┌────────

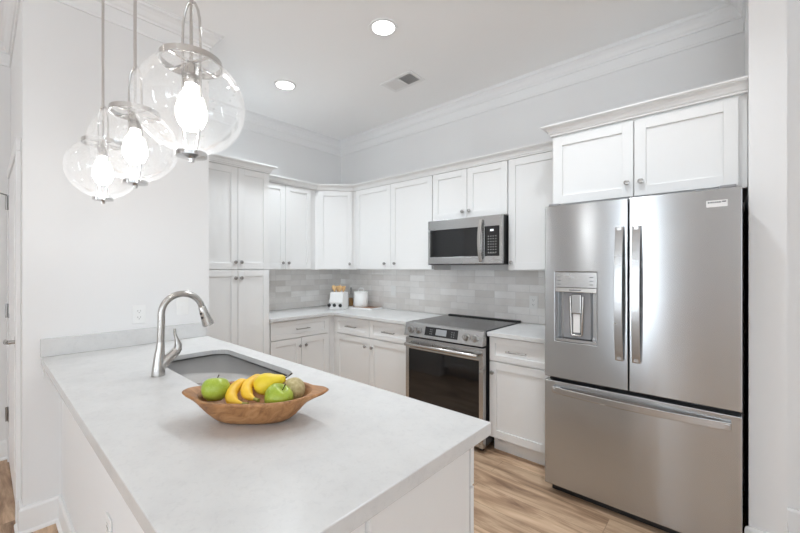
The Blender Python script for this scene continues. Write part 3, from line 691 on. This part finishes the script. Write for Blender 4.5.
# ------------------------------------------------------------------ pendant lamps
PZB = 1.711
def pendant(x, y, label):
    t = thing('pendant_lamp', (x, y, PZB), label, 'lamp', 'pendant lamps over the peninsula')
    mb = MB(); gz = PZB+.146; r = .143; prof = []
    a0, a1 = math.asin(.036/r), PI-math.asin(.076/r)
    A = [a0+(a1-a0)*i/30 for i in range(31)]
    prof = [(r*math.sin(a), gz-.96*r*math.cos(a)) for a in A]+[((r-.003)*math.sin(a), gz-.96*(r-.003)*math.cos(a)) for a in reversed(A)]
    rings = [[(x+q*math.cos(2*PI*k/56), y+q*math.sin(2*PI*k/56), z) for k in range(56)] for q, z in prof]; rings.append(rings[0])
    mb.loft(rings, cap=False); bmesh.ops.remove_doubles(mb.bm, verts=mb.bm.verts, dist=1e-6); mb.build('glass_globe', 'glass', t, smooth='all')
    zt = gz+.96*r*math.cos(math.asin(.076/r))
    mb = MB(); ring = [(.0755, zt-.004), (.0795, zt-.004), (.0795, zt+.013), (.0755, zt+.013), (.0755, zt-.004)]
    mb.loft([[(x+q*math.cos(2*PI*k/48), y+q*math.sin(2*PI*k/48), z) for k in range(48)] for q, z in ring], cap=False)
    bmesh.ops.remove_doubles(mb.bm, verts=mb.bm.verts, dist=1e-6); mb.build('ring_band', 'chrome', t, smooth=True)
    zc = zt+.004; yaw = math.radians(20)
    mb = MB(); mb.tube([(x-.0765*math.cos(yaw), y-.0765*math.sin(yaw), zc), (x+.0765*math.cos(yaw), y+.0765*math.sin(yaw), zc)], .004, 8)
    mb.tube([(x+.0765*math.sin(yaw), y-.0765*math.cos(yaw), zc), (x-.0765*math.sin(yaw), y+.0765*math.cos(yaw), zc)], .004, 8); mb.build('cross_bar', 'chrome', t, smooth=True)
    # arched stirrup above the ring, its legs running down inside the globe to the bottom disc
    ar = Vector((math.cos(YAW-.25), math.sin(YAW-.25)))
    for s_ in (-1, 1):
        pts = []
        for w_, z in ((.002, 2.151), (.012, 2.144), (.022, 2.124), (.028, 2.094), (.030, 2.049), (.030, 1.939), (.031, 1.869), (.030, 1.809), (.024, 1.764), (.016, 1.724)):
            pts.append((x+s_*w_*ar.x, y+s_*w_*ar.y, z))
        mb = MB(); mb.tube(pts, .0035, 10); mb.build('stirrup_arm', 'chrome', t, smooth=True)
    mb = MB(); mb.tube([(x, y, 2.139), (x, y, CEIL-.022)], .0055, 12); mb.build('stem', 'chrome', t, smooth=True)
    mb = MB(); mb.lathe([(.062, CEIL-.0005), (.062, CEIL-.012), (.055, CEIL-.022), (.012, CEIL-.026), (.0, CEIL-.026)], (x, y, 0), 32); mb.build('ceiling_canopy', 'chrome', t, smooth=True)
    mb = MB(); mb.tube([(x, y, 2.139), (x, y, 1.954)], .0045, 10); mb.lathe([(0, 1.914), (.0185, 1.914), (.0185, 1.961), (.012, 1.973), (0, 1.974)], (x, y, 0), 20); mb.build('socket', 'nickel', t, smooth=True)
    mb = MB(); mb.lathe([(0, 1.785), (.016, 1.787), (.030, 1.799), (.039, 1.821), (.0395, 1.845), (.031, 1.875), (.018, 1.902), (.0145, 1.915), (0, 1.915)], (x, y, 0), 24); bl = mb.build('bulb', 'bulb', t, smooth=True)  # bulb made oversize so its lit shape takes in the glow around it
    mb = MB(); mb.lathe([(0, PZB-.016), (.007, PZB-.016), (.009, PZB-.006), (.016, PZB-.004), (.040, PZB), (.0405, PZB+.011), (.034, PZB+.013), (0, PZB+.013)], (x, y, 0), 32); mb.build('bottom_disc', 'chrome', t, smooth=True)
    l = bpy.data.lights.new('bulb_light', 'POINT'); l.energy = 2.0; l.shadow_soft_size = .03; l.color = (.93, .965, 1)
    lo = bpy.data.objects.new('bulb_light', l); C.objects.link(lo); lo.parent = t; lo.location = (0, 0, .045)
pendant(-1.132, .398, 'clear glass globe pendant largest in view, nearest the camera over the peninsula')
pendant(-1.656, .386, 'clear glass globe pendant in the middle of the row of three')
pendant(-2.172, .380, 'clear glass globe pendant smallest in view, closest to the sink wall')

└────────
┌────────

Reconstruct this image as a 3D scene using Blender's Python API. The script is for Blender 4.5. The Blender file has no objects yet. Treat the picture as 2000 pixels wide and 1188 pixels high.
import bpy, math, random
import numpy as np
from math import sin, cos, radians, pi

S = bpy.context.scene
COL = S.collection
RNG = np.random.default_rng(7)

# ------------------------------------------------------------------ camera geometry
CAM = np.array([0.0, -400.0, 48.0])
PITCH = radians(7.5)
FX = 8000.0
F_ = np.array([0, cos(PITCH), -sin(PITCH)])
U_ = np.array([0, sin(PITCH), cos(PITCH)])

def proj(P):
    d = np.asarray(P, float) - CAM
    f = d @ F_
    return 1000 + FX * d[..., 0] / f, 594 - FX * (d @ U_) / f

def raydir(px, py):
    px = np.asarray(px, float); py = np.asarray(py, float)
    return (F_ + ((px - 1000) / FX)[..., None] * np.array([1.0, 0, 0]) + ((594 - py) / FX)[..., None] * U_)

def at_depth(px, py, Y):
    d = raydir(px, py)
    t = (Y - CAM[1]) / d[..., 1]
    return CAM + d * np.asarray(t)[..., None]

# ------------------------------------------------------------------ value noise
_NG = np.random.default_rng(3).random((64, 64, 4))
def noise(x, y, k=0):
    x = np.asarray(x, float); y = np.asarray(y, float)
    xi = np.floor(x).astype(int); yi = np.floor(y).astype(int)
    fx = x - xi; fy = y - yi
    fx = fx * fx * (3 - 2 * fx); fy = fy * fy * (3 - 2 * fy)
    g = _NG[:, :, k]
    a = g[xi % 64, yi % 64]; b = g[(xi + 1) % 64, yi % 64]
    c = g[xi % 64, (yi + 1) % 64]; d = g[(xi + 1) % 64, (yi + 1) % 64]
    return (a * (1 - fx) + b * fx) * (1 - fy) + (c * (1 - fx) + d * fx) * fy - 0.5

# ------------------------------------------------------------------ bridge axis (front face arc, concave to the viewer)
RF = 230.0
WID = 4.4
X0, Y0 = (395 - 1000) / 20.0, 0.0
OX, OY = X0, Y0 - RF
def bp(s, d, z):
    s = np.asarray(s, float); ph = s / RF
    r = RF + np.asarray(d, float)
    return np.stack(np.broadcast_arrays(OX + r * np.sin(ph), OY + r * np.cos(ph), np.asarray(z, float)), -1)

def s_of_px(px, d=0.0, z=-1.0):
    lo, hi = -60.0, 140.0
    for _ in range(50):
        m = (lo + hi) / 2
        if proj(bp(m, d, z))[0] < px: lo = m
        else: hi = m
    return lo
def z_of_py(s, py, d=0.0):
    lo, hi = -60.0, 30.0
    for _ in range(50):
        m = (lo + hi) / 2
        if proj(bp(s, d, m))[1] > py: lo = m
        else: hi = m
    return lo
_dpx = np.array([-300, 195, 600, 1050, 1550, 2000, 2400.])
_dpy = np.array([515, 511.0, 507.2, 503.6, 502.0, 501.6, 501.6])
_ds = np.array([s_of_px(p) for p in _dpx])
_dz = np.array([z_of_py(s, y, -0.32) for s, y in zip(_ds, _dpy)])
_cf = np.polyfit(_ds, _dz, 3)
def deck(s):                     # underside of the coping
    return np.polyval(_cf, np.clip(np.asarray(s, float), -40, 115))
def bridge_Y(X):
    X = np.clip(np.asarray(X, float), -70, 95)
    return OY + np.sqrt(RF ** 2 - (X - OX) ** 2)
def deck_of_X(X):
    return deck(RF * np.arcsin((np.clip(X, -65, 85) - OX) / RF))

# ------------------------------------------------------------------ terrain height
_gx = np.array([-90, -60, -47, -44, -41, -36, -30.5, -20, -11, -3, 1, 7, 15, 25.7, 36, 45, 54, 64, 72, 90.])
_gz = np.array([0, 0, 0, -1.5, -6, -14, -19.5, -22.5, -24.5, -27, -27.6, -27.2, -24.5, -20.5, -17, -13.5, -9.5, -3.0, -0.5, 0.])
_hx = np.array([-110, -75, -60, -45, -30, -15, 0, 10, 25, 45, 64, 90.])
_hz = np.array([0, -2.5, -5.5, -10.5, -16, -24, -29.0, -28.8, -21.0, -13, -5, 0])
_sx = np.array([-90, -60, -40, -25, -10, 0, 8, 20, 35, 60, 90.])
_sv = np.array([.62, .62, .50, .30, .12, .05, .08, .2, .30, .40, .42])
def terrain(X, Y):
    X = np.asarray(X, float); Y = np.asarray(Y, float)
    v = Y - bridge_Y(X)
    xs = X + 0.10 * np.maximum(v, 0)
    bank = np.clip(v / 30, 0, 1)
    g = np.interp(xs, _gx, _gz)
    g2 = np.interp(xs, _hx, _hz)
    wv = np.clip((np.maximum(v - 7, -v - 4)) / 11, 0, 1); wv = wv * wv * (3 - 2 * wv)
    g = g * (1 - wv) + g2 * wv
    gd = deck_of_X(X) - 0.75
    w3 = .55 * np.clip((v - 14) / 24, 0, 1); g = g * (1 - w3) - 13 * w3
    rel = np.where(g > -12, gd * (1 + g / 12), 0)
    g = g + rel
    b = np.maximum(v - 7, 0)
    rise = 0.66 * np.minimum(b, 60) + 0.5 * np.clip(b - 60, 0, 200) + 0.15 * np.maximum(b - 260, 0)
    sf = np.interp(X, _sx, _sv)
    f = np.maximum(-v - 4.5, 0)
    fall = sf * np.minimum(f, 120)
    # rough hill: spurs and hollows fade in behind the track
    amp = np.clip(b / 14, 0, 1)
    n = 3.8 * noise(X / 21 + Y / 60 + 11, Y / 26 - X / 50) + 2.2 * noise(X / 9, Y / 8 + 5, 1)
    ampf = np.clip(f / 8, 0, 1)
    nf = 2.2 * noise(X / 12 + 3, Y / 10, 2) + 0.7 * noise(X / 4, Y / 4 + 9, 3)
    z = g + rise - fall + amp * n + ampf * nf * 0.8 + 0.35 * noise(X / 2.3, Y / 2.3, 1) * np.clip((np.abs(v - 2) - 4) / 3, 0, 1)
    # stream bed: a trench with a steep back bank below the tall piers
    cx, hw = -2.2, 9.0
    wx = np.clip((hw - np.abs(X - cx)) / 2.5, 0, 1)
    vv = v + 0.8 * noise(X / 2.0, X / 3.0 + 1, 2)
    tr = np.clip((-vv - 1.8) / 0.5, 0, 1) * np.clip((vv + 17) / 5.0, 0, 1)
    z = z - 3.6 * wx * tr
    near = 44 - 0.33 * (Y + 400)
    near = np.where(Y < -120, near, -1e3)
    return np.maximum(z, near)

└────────

§ Exercise:
Of all the lines in the listing above, how many include "this"? Write only the number.

§ Complete answer:
2